Presidente Tinelli, quanto le sembrano allarmanti i dati delle udienze dei giudici italiani?
«Mi colpiscono soprattutto quelli sulle Corti d’Appello, che risultano il vero imbuto dei processi. È chiaro che in quegli uffici si fanno molte meno udienze che negli altri. Così, se anche funziona il primo grado, il blocco arriva al secondo. Ma i rinvii delle cause al 2014 sono inaccettabili. E non solo per le conseguenze per la legge Pinto. Certo, bisogna considerare che ogni udienza tratta decine di procedimenti, quali sono gli organici di lavoro e che bisogna lasciar spazio allo studio e alla redazione delle sentenze. Non si risolve il problema solo facendo udienze tutti i giorni, a meno che non si organizzi in modo diverso l’ufficio del giudice con degli assistenti che lo coadiuvino e questo è sicuramente giusto. Ma certo la situazione già così si può migliorare».
Qualcosa è cambiato dopo la riforma dell’ordinamento giudiziario?
«Sì, noi la stiamo applicando ed è una grande opportunità di rinnovamento. Per aumentare l’efficienza punta soprattutto sulla responsabilità dei capi degli uffici: gli incarichi diventano temporanei, non oltre gli 8 anni, e ogni 4 c’è una valutazione per la progressione in carriera. Questo ci consente di chiedere ai capi degli uffici di darsi obiettivi precisi, di responsabilizzare anche i magistrati semi-direttivi e di stimolare un’autoanalisi per migliorarsi. Ottenere tempi ragionevoli dei processi è un obiettivo primario».
L’Europa prevede 5-6 anni, da noi si arriva a 10 e oltre. Il Csm che fa in questo senso?
«Lavora appunto per aumentare efficienza e produttività. Il 23 settembre il plenum ha costituito un gruppo di lavoro per individuare gli standard medi di definizione dei procedimenti. Sono tra i parametri che serviranno anche alla valutazione di professionalità dei magistrati. Gli standard vanno stabiliti in rapporto alle diverse funzioni, ai settori di attività, alla tipologia dell’ufficio e alle sue dimensioni, agli organici di togati e amministrativi, al carico di lavoro sui singoli.
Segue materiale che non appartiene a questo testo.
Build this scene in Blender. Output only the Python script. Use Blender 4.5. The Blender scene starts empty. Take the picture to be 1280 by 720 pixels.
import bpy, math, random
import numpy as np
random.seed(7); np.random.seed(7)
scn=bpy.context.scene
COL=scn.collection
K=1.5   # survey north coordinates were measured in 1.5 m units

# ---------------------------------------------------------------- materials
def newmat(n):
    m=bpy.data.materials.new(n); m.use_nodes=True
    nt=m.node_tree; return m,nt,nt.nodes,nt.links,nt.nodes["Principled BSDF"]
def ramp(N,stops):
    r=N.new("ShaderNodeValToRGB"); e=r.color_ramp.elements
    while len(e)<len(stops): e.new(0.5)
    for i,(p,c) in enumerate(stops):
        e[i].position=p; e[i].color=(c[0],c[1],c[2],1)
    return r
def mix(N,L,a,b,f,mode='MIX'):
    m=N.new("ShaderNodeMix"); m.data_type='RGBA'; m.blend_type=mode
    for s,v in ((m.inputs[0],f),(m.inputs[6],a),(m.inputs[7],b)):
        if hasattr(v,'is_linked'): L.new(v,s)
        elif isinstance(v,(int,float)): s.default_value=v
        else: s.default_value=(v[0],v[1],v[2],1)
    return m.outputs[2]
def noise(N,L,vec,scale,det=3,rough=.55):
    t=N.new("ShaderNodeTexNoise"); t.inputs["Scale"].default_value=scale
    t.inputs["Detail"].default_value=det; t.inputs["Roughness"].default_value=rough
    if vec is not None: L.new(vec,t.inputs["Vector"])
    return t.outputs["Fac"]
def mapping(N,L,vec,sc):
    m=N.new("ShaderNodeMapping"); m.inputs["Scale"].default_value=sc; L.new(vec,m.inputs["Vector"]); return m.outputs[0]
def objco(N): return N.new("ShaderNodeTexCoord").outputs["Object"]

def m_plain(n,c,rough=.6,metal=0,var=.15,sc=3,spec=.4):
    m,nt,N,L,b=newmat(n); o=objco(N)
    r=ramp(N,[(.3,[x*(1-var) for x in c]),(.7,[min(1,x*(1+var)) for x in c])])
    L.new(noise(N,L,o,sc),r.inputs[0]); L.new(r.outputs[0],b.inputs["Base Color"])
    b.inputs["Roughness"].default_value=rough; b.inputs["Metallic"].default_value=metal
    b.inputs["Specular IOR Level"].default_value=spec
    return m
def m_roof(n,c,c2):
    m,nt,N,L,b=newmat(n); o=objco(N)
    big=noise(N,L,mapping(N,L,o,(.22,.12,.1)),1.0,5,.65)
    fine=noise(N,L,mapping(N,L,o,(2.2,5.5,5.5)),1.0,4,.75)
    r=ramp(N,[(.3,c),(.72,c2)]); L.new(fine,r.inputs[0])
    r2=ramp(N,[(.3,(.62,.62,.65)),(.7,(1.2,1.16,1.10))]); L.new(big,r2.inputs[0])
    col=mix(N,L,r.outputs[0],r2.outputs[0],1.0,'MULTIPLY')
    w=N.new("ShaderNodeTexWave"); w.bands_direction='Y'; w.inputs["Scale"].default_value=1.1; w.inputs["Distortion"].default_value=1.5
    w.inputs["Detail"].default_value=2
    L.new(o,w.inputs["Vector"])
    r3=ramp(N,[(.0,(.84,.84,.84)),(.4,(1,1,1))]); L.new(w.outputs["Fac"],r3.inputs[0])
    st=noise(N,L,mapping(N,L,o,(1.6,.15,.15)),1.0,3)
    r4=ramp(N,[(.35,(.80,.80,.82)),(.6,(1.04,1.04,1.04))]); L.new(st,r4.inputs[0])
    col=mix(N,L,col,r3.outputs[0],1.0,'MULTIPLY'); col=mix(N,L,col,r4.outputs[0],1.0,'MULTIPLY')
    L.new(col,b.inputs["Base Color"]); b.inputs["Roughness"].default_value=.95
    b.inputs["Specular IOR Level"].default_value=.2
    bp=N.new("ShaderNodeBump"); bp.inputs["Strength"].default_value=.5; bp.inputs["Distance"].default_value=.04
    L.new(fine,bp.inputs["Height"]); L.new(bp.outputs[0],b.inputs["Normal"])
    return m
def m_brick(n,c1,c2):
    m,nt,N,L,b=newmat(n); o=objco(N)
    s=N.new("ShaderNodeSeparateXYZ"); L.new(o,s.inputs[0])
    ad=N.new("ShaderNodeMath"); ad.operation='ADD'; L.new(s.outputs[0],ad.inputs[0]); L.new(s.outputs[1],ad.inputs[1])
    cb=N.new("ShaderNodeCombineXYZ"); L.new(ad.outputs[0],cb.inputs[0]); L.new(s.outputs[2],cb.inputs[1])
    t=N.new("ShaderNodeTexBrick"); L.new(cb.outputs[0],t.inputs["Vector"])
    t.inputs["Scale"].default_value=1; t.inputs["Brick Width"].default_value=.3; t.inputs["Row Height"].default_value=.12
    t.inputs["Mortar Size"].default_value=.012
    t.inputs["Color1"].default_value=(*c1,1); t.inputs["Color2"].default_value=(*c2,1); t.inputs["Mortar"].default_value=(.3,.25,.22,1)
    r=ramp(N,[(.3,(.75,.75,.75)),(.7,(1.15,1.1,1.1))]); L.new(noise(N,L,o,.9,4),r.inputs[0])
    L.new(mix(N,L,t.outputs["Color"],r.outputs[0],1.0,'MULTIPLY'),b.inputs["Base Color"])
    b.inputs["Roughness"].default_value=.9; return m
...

Entro 6 mesi, il gruppo di lavoro dovrà analizzare i dati del ministero della Giustizia, quelli dei referenti informatici in una serie di uffici presi a campione, quelli delle nuove Commissioni flussi e pendenze ed arrivare alle sue conclusioni».
Quali sono i parametri di efficienza che già usate per la valutazione dei dirigenti?
«Uno in particolare: il raggiungimento dell’obiettivo dei tempi di durata dei processi. In ogni ufficio, come minimo, bisogna essere in grado in un anno di smaltire il 40 per cento della somma dei processi arretrati e di quelli nuovi. Altrimenti, vuol dire che è una situazione di crisi. Inoltre, si verificano in quell’ufficio i termini degli adempimenti giudiziari, quelli del deposito delle sentenze, il rispetto dei termini per depositare le cosiddette tabelle, i piani organizzativi. Così stiamo costruendo gli indici di crisi del sistema giudiziario».
Come si spiega la situazione delle Corti d’Appello?
«Mi sembra che sia il risultato di una mentalità vecchia, per cui il lavoro del magistrato prevedeva una prima parte di duro impegno in primo grado, magari per 20 anni, e poi una seconda parte di maggiore serenità, in un ufficio con minore visibilità e minori pressioni. Dispiace dirlo, ma questi uffici oggi sono le Corti d’Appello e anche molti tribunali dei Minori e di Sorveglianza. In Cassazione ultimamente, con la presidenza Carbone, sono cambiate in parte le cose e comunque si fanno più udienze che nel secondo grado».
I magistrati si difendono dalle accuse accusando: dicono che sono in pochi, non hanno uffici, cancellieri, segretari.
«Il problema dell’organico e della distribuzione sul territorio è reale, come quello della mancanza degli uffici. Ogni governo finora non ha avuto il coraggio di affrontarlo perché teme la rivolta tagliando piccoli uffici che non possiamo permetterci e accorpandoli per non lasciare sotto organico quelli necessari. In realtà sono pochi quelli che protestano per tutelare singoli interessi, ma ogni volta i politici si bloccano.